Ах, сердце человечье, ты ли
Моей доверилось руке?
Тебя как клоуна учили,
Как попугая на шестке.
“Сердце”
Павел не участвует в препирательствах, но и его вовсе не радует “какой-то Родов”, ведь “по указке не писал он сроду”. Но не до шуток: пасквили и доносы этой парочки вовсе не носили характера старческого безобидного брюзжания, желания образумить молодёжь. Нет, дело быстро дошло до составления списков литераторов — классовых врагов, с которыми следует поквитаться; в эти списки вошли Н. Анов, С. Марков, И. Ерошин, В. Зазубрин и многие другие. По “сигналам” явилась из Москвы А. Караваева с комиссией для проверки и шарахнула статьями о классовых ошибках местных литераторов, о необходимости выполнения промфинплана, направлении в литературу сознательных рабочих и т. д.
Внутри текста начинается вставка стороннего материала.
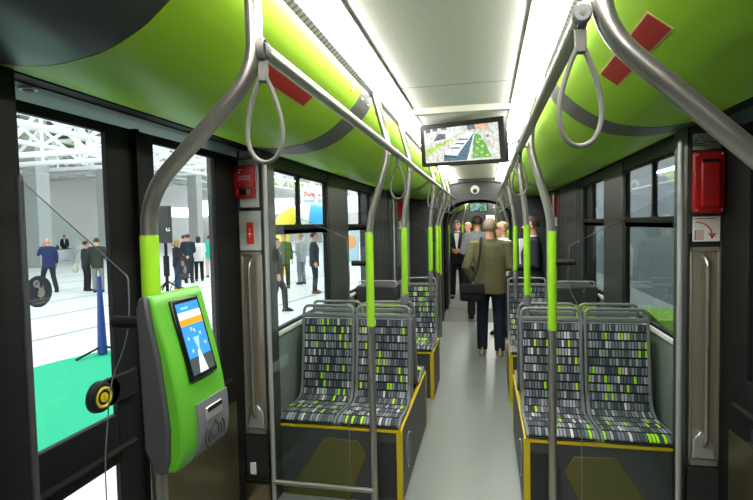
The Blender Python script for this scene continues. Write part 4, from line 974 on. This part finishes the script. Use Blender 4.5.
# loudspeakers
def speaker(x, y, lab):
    f = Vector((.55, -.835, 0)); sd = Vector((.835, .55, 0))
    t = thing('loudspeaker', lab, 'loudspeaker', (x, y, 1.19))
    b = MB(); b.obox((x, y, 1.78), sd, f, (0, 0, 1), .21, .19, .59); b.build('cabinet', 'spk', t, bevel=.02)
    b = MB(); b.obox(Vector((x, y, 1.78))+f*.191, sd, f, (0, 0, 1), .18, .006, .55); b.build('grille', 'ink', t)
    b = MB(); c = Vector((x, y, 1.62))+f*.2+sd*.05; b.obox(c, sd, f, (0, 0, 1), .015, .003, .05); b.obox(c+sd*.05+Vector((0, 0, -.035)), sd, f, (0, 0, 1), .05, .003, .015); b.obox(c+sd*.07+Vector((0, 0, .02)), sd, f, (0, 0, 1), .012, .003, .03); b.build('white_mark', 'white', t)
    t2 = thing('speaker_stand', 'black pole stand under the loudspeaker seen over the ticket machine', 'stand', (x, y, GZ))
    b = MB(); b.cyl((x, y, GZ+.02), (x, y, 1.19), .05, 10); b.build('pole', 'black', t2)
    for q in range(3):
        a = q*2.094+.4; b = MB(); b.tube([(x, y, GZ+.35), (x+.5*math.cos(a), y+.5*math.sin(a), GZ+.015)], .025, 8); b.build('leg', 'black', t2)
    b = MB(); b.cyl((x, y, GZ+.5), (x, y, GZ+1.15), .09, 10); b.build('collar', 'black', t2)
    b = MB(); b.tube(catmull([(x+.2, y, 1.17), (x+.5, y+.1, .8), (x+.45, y, .3), (x+.1, y, GZ+.02), (x+.6, y, GZ+.02)]), .014, 6); tag(b.build('speaker_cable', 'black'), 'thin black cable hanging down from the loudspeaker', 'cable')
speaker(-9.98, 14.46, 'black loudspeaker on a stand, seen through the door over the ticket machine')
# tripod with a blue base at the door edge
t = thing('tripod', 'blue pole on thin black tripod legs at the edge of the near door pane', 'stand', (-6.03, 6.98, GZ))
b = MB(); b.tube([(-6.03, 6.98, GZ+.03), (-6.03, 6.98, .9)], [.075, .03], 10); b.build('pole', 'blue', t)
for q in range(3):
    a = q*2.094+2.4; b = MB(); b.tube([(-6.03, 6.98, GZ+.15), (-6.03+.45*math.cos(a), 6.98+.45*math.sin(a), GZ+.03)], .018, 6); b.build('leg', 'black', t)
# inflatable arch, banner, totem
t = thing('inflatable_arch', 'big inflatable arch in yellow, white and blue behind the men in the hall', 'inflatable', (-7.2, 20.5, GZ))
segs = [('infly', 0, 70), ('inflw', 70, 96), ('inflb', 96, 180)]
for m_, a0, a1 in segs:
    b = MB(); b.tube([(-7.4+1.12*-math.cos(math.radians(a)), 20.5+.38*-math.cos(math.radians(a)), 1.05+1.12*math.sin(math.radians(a))) for a in [a0+(a1-a0)*q/10 for q in range(11)]], .42, 16); b.build('arch_segment', m_, t)
for sg, m_ in ((-1, 'infly'), (1, 'inflb')):
    b = MB(); b.cyl((-7.4+1.12*sg, 20.5+.38*sg, GZ), (-7.4+1.12*sg, 20.5+.38*sg, 1.07), .42, 16); b.build('leg', m_, t)
t = thing('banner', 'white banner with red and pale blue lettering above the inflatable arch', 'banner', (-7.1, 21.6, GZ))
ax = Vector((.94, .33, 0)); an = Vector((.33, -.94, 0)); bc = Vector((-7.55, 21.6, 2.85))
b = MB(); b.obox(bc, ax, an, (0, 0, 1), .48, .02, .5); b.build('sheet', 'inflw', t)
b = MB(); b.tube(catmull([bc+an*.03+ax*u+Vector((0, 0, v)) for u, v in ((-.3, .1), (-.28, .32), (-.2, .22), (-.22, .18), (-.12, .2), (-.08, .12), (0, .24), (.04, .12), (.10, .22), (.12, .02))]), .022, 6); b.tube([bc+an*.03+ax*.3+Vector((0, 0, .15)), bc+an*.03+ax*.4+Vector((0, 0, .15))], .03, 6); b.build('red_lettering', 'redbright', t)
b = MB(); b.obox(bc+an*.025-ax*.1+Vector((0, 0, -.1)), ax, an, (0, 0, 1), .24, .006, .06); b.obox(bc+an*.025+ax*.35+Vector((0, 0, -.1)), ax, an, (0, 0, 1), .06, .006, .06); b.build('blue_lettering', 'paleblue', t)
b = MB(); b.cyl(bc-ax*.45+Vector((0, 0, -.5)), Vector((bc.x-.423, bc.y-.15, GZ)), .03, 8); b.cyl(bc+ax*.45+Vector((0, 0, -.5)), Vector((bc.x+.423, bc.y+.15, GZ)), .03, 8); b.build('post', 'truss', t)
t = thing('totem', 'rounded pale totem with an orange print, standing far off in the hall', 'totem', (-7.16, 27, GZ))
b = MB(); b.loft([((-7.2, 27, GZ), .42, .2), ((-7.2, 27, .8), .42, .2), ((-7.2, 27, 1.2), .36, .18), ((-7.2, 27, 1.42), .18, .1)], 16); b.build('body', 'paleblue', t)
b = MB(); b.ball((-7.18, 26.83, .75), (.26, .06, .4), 12); b.build('print', 'orangepale', t)
t = thing('feather_flag', 'orange feather flag beside the pale totem', 'flag', (-7.8, 27.5, GZ))
b = MB(); b.prism([(-7.75, .0), (-7.55, .0), (-7.6, .9), (-7.75, 1.3), (-7.85, 1.25)], 'y', 27.48, 27.52); b.build('sail', 'orange', t)
b = MB(); b.cyl((-7.8, 27.53, GZ), (-7.85, 27.53, 1.3), .02, 6); b.build('mast', 'ink', t)
# other side: a dull grey wall close to the tram
b = MB(); b.box(4.2, -25, GZ, 4.5, 60, 8); struct(b.build('wall_shed', 'outwall'))
t = thing('lime_crate', 'lime green bin with a slanted lid outside the grey windows', 'bin', (2.1, 6.6, GZ))
b = MB(); b.prism([(6.25, GZ), (7.0, GZ), (7.0, .42), (6.75, .52), (6.25, .46)], 'x', 1.9, 2.3); b.build('body', 'lime', t, bevel=.01)
b = MB(); b.prism([(6.23, .46), (6.75, .52), (6.75, .545), (6.23, .485)], 'x', 1.88, 2.32); b.build('lid', 'lime', t)

# ================================================================== LIGHT
w = bpy.data.worlds.new('world'); scene.world = w; w.use_nodes = True
bgn = w.node_tree.nodes['Background']; bgn.inputs[0].default_value = (.93, .97, 1., 1); bgn.inputs[1].default_value = 1.5
vs = scene.view_settings; vs.view_transform = 'Standard'; vs.look = 'None'; vs.gamma = 1; vs.exposure = 1.0; vs.use_curve_mapping = False
scene.cycles.use_denoising = True
scene.cycles.max_bounces = 10; scene.cycles.transparent_max_bounces = 16; scene.cycles.caustics_reflective = False; scene.cycles.caustics_refractive = False
scene.cycles.sample_clamp_indirect = 6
А у “рапповских громил” была хорошая “крыша”: секретарь крайкома партии С. Сырцов, “товарищ из органов ОГПУ” Л. Заковский. Передержки в печати и травля усиливались. У некоторых из писателей не выдерживали нервы: Новосибирск всё больше становился “опасным городом”. Поэты и писатели стали разъезжаться. Первым “убежал”, как он сам писал, Сергей Марков, потом потянулись и другие. Кто в Омск, кто в Москву, кто в другие города. После 1929 г. многие сибиряки оказались в Алма-Ате: Анов, Шухов, Титов — плеяда русскоязычных писателей, помогавших становлению казахской национальной литературы. А пока в середине 1928 г. Н. Анов, у которого жизненного опыта было побольше, чем у “желторотиков” Васильева и Титова, решил спровадить их подальше от Новосибирска, и вместе с Н. Феоктистовым организовал им командировку по Сибири и Дальнему Востоку.
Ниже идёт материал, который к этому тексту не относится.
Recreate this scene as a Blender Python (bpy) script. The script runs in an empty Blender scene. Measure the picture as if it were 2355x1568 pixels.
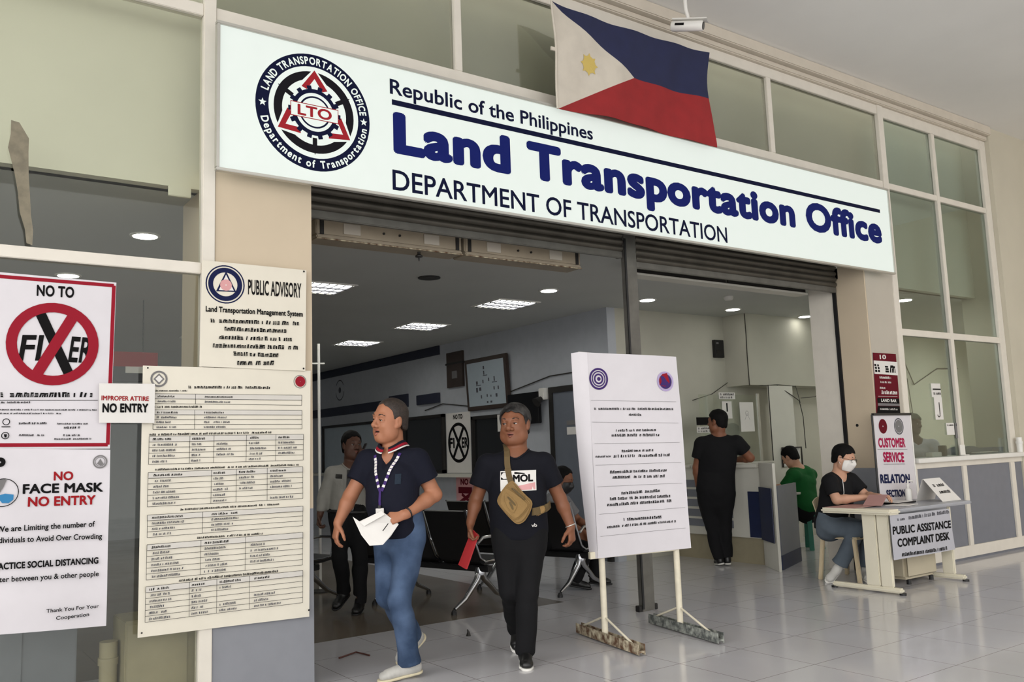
import bpy, bmesh, math, random
import numpy as np
from mathutils import Vector, Matrix

# ------------------------------------------------------------------ camera, world, light, exposure
SC = bpy.context.scene
COL = SC.collection
def link(o):
    COL.objects.link(o); return o
cam_d = bpy.data.cameras.new('camera'); cam = link(bpy.data.objects.new('camera', cam_d))
cam_d.sensor_width = 36.0; cam_d.lens = 36.0*2006.0/2355.0
cam_d.clip_start = 0.05; cam_d.clip_end = 200
YAW, PITCH, ROLL = 0.619411, 0.123665, -0.035264
_f = Vector((math.sin(YAW)*math.cos(PITCH), math.cos(YAW)*math.cos(PITCH), math.sin(PITCH)))
_r0 = Vector((math.cos(YAW), -math.sin(YAW), 0)); _u0 = _r0.cross(_f)
_r = math.cos(ROLL)*_r0 + math.sin(ROLL)*_u0; _u = -math.sin(ROLL)*_r0 + math.cos(ROLL)*_u0
cam.matrix_world = Matrix(((_r.x,_u.x,-_f.x,0),(_r.y,_u.y,-_f.y,0),(_r.z,_u.z,-_f.z,1.43),(0,0,0,1)))
SC.camera = cam
W = bpy.data.worlds.new('world'); SC.world = W; W.use_nodes = True
W.node_tree.nodes['Background'].inputs[0].default_value = (1.0, 0.985, 0.965, 1)
_wn = W.node_tree; _tc = _wn.nodes.new('ShaderNodeTexCoord'); _sx = _wn.nodes.new('ShaderNodeSeparateXYZ'); _mr = _wn.nodes.new('ShaderNodeMapRange')
_wn.links.new(_tc.outputs['Generated'], _sx.inputs[0]); _wn.links.new(_sx.outputs[0], _mr.inputs[0])     # sky brighter towards the open left end
_mr.inputs[1].default_value = -1.0; _mr.inputs[2].default_value = 1.0; _mr.inputs[3].default_value = 4.3; _mr.inputs[4].default_value = 0.45
_wn.links.new(_mr.outputs[0], _wn.nodes['Background'].inputs[1])
VS = SC.view_settings
SC.display_settings.display_device = 'sRGB'
VS.view_transform = 'Standard'; VS.look = 'None'; VS.gamma = 1.0; VS.use_curve_mapping = False
VS.exposure = -0.14
try:
    SC.cycles.use_denoising = True
    SC.cycles.max_bounces = 8; SC.cycles.transparent_max_bounces = 16
    SC.cycles.caustics_reflective = False; SC.cycles.caustics_refractive = False
    SC.cycles.sample_clamp_indirect = 6.0
except Exception: pass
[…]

Ты предлагаешь нам странствовать
С запада багряного на синий восток,
Но не лягут дальние пространства
Покорными у наших ног…
С детства мило нам всё голубое
И пшеничных просторов звень.
Мы смешными покажемся — ковбои
Из сибирских глухих деревень.
И не буйство зашумит по-иному,
Если россов затянут в притон
И дадут по бутылке рому,
А не чашками самогон…
“Дорогому Николаю Ивановичу Анову”
29 августа 1928 г.
Но всё же они уехали. Во Владивостоке к ним присоединился ещё один земляк, омич Евгений Забелин. И начался год “романтических” странствий. Изъездили всю Сибирь вдоль и поперёк: от Обской губы до Алтая, от Омска до Тихого океана. Васильев был старателем на золотых приисках в Витиме, каюром на собачьих упряжках, культработником на Сучанских копях. Плавал на пароходах и паузках по Оби, Енисею и Амуру. Был рыбаком на сейнере, на каботажном судне плавал матросом (до Японии добирался тайком). В результате вышли его очерки, напечатанные во Владивостоке в газете “Красное знамя”: “На Тафуине”, “В гостях у Шаландера”, “По бухтам побережья”. Были публикации и в других изданиях в Хабаровске, Улан-Удэ, Омске, а потом и в Москве (“В золотой разведке”, “Люди в тайге”). Затем вышли книги очерков. Бесценные впечатления от увиденного на всю жизнь останутся в душе у Павла, расширят его горизонты, будут помогать в творчестве.
Тем временем политическая обстановка в стране менялась. Взамен НЭПа объявили индустриализацию и коллективизацию как основные “линии партии”. А это означало, что на место “троцкизма” вползает кровавая “сталинщина”. И одной из её жертв через восемь лет станет сам Павел Васильев.